Water Issues Of The Nation

Bathing in India is more than just a matter of hygiene, and water, more than just H2O. It’s as if your soul is cleansed and your sins washed away by the power of

water’s inherent properties. Even today, in many households, entry to the kitchen is banned without taking a bath beforehand. Bathing after attending funerals or after an eclipse is imperative.

It is through water that India’s “hidden apartheid” comes to the surface. A report by the Human Rights Watch quotes a Dalit laborer as saying: “Upper castes ask us to stay away from them when we are working. Separate tea tumblers are provided to us at tea canteens. We wash the utensils and are also treated as untouchables. We are prohibited from using ‘upper caste’ taps. We have to cross a kilometers distance to get water for our basic needs.”

Dalit children in many schools are not allowed to drink from common taps. In towns, Dalit women must wait for all the other women to finish filling water from local taps or hand pumps, before being allowed to make their own queue. This is the tip of the iceberg. Fourteen Dalits were massacred in 1985 in a village in Andhra Pradesh for drawing water from an ‘upper caste’ tank. The Karamchedu Incident, as it was called, pulled the curtain on violence and abuses that lower caste communities’ risk every day of their lives in order to access safe water. In villages and towns across India, it is considered that water will be polluted by the touch of an “untouchable” or Dalit.

Waterfront is an initiative by a group of Mumbaikars living near the sea in Bandra. Their aim is to be able to walk by the sea, unimpeded by hawkers, buildings, or debris. To accomplish this aim these people organized a federation of people from all walks of life. Further, a promenade is also made. Here the laborers can rest and breathe the sea air after returning from the cramped workshops and also the couple may walk hand in hand enjoying the sea breeze. Even children get sufficient place to play and run for several unobstructed kilometers.

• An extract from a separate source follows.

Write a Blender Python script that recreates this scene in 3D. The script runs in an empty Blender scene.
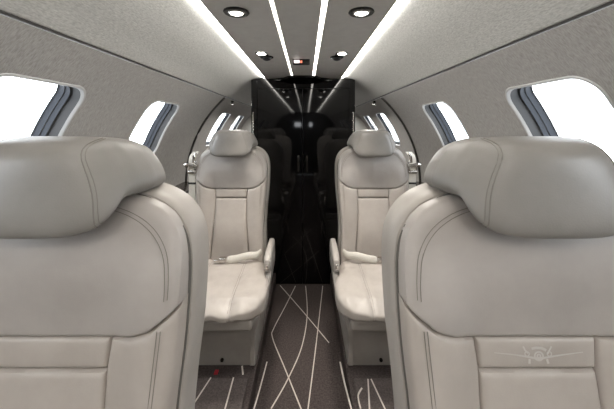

The project shows the uses that cities like Mumbai can make of their waterfronts. With the pressure of population and construction, we sometimes forget that Mumbai has a beautiful location by the sea. Waterfront was amongst the winners of the first Deutsche Bank Urban Award (DBUA), bestowed in the presence of German Chancellor Angela Merkel, and the Governor of Maharashtra.

Ever wondered how people in the United States or Europe can drink tap water, but people in Africa need to boil it even to brush their teeth? Class, caste politics, taker mafias, gender politics, belonging, power, financial status, panchayats, technology and also the ability to manage and claim the right to water are some of the factors that come between you and the water.

Clearly, it will take more than laying more taps and pipes to bridge the social gaps between people and their water. At the larger level, it will take political will and social change. But at the heart of it, this journey could begin with a little bit of soul searching.